Black Charlestonians lined up behind the mother, with little public dissent. They wanted the superintendent to fire the teacher. Fellow teachers, black and white, lined up behind the teacher. The board split.
The more we covered the story, the more apparent it became that the facts of the incident showed really weak judgment, but nothing like the racism that black people seemed to attach to them. The more we covered it, the angrier they became.
Somewhere in all of this, it occurred to me that there were two things going on. There was the individual case, with all its relevant facts, and then there was the larger story of racism in Charleston, particularly in its public schools. The reason we couldn't "get" the story right was because the event had become a proxy for generations of mistreatment and institutional racism.
Once I made the connection and explained it to the reporting staff, our coverage improved and the climate warmed considerably. We wrote about the case and pointed out the facts, which tended to support the teacher and not the mother, but we also assigned and published stories that dealt with the frustration many black adults felt with the school system. By disconnecting the two, we were able to address the real concerns of our readers without crucifying the teacher as a racist.
Ultimately, the white superintendent fired the teacher. The move did not save him: He was later run off, and for a variety of good reasons.
Our "proxy-savvy" coverage didn't change the outcome. Nor did it "fix" all the problems. But I think it made things better -- not only in the community, but in the newsroom. The community was tense, but so were we. We needed to be able to understand what was really going on in order to formulate a coverage plan that felt right ethically.
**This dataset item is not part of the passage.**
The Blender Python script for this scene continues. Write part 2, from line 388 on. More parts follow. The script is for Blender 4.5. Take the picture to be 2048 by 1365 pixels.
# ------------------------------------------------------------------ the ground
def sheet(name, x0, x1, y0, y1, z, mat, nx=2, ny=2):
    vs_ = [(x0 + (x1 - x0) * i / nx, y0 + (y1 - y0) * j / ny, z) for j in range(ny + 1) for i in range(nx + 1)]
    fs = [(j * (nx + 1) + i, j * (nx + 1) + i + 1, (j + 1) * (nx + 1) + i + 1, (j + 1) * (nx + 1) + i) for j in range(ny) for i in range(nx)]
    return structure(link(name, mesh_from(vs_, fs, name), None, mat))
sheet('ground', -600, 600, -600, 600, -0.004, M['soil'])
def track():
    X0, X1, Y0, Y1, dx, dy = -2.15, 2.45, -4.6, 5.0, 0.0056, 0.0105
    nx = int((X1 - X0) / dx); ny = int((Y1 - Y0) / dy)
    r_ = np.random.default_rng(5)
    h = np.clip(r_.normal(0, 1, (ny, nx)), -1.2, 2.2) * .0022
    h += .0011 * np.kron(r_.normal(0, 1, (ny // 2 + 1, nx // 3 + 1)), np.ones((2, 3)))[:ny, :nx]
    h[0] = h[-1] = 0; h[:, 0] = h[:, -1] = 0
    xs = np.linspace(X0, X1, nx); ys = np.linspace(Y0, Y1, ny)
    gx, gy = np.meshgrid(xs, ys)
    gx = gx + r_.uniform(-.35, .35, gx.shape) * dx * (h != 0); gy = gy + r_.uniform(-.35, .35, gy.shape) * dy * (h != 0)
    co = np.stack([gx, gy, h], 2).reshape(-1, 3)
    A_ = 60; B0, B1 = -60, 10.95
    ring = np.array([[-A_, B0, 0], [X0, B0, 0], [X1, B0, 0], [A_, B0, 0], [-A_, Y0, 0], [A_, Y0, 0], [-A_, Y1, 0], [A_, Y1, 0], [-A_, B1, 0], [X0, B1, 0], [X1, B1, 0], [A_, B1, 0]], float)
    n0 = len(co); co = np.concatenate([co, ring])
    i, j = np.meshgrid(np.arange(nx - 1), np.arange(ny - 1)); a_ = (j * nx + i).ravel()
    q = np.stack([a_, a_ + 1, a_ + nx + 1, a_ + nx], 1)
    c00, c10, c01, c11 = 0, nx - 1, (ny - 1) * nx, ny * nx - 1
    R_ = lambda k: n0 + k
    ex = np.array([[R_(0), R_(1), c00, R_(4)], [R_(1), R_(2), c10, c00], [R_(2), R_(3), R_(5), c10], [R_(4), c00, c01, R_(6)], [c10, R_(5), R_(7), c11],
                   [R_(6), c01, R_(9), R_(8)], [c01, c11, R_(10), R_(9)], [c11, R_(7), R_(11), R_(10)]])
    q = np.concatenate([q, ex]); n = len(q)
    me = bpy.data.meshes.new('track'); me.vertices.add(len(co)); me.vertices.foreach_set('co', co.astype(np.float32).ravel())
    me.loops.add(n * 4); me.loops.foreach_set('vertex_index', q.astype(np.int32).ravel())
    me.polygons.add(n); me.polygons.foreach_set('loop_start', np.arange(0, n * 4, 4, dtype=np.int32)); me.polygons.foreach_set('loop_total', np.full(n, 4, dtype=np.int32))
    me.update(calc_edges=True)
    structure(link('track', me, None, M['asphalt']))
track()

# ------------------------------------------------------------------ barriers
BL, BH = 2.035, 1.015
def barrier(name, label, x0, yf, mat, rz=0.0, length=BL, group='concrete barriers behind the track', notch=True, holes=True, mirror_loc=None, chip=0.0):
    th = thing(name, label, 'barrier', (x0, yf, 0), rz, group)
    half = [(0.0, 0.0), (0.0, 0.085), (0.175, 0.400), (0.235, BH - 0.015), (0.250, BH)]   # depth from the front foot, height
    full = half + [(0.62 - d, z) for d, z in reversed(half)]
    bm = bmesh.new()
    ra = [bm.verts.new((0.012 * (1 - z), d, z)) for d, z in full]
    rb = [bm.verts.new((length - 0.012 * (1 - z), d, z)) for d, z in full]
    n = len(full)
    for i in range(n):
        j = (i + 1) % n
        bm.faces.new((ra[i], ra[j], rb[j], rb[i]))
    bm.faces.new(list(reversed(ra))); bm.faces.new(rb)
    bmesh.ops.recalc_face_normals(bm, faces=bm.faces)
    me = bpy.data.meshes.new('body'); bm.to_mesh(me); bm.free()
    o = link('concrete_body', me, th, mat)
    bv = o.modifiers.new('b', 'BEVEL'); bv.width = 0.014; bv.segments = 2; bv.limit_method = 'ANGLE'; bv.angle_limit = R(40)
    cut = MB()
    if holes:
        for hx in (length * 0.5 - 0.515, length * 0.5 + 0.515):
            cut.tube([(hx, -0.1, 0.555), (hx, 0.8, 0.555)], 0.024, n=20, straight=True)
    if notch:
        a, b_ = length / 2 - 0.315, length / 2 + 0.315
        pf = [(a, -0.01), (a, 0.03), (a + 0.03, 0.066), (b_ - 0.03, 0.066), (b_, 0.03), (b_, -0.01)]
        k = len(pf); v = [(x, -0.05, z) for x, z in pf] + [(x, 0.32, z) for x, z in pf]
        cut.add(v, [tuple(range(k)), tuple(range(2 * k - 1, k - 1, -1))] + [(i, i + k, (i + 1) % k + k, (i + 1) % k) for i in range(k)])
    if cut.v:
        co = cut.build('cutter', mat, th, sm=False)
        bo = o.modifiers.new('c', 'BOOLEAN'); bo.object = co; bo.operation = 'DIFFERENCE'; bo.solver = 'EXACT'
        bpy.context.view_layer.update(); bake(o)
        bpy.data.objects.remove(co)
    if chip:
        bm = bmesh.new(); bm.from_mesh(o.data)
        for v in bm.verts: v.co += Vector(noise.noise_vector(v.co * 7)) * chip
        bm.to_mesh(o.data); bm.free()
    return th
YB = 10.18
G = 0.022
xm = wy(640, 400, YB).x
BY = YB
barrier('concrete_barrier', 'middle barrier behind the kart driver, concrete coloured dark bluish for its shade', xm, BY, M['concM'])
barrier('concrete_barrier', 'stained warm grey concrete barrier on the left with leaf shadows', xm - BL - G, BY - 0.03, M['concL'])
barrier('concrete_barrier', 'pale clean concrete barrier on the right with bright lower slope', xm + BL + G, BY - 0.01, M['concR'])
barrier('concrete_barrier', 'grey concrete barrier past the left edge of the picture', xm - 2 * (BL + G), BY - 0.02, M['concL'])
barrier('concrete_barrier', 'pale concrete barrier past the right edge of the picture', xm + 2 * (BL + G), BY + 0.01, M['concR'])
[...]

Political leaders of all stripes understand proxy issues. They understand that symbols can be manipulated to create emotion and mobilize their constituencies. The modern example is the Terri Schiavo case: GOP operatives and leaders hyped the case for what they believed would be their own political gain. I think they made a mistake, but that's neither here nor there. The point is, Schiavo was one case. But people were energized by the story because it was a proxy for deep-seated anxieties and resentments.
Does that mean that people didn't feel strongly and sincerely about Schiavo? Of course not. But it does argue that much of the intensity of emotion stirred by the story was actually an expression of simmering anger about abortion, about judges overturning popular laws, about the separation of church and state. Terri Schiavo was a tragedy. The Schiavo story was a proxy.
Such analysis fell out of favor at my paper as we went through various editor changes, and it's not something that we do routinely these days. However, I still recommend it to anyone who wants to do journalism that does justice to the individuals involved in a high-profile case while also giving voice to the underlying frustrations and passions that are struggling to be heard.